Aspects of the Interaction of Native and Synthetic Polymers with Direct Dissolving Liquids

Because of the complex super molecular structure of cellulose the moulding into fibres, films and other shapes requires an antecedent chemical modification of the macromolecule or a direct dissolution step using solvents, which don't change it chemical nature. In the system NMMO/H 2 O/Cellulose the dissolution could be described on the basis of EDA interactions between cellulose and solvent. Based on the comparison of the different precipitation structures resulted from cellulose dopes in direct dissolving liquids or metal salts/NH 3 , cellulose xanthogenate in caustic soda and cellulose acetate in organic solvents different dissolution structures are assumed. Deduced from measurements of its manifest structural viscosity, the detected dissolving enthalpies of cellulose dopes in NMMO/H 2 O at different dissolution states and the high tenacity as well as high structural order (crystallinity) in Lyocell fibres and films an insertion of two NMMO monohydrate molecules into the H-bond bridges between OH group at the C6 of the one and at the C3 of the other polymer chain had been postulated leading to a more flexible structure while shaping into fibres.

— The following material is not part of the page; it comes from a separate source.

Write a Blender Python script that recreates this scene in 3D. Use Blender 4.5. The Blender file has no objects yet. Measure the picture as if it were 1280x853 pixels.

Because of the good drawability of dopes Lyocell fibres are characterised by outstanding textile mechanic properties but also by an extended fibrillation affinity. A simple transfer of these conclusions onto dissolution of polymers in ionic liquids (IL) seems not to be possible because of the fragmentary knowledge on IL. From the detected comparable dissolving viscosities and the known properties of cellulose fibres manufactured from solutions in ionic liquids ones had assumed a similar structure of cellulose IL complex as in the kind of the comparable direct dissolving agent (NMMO).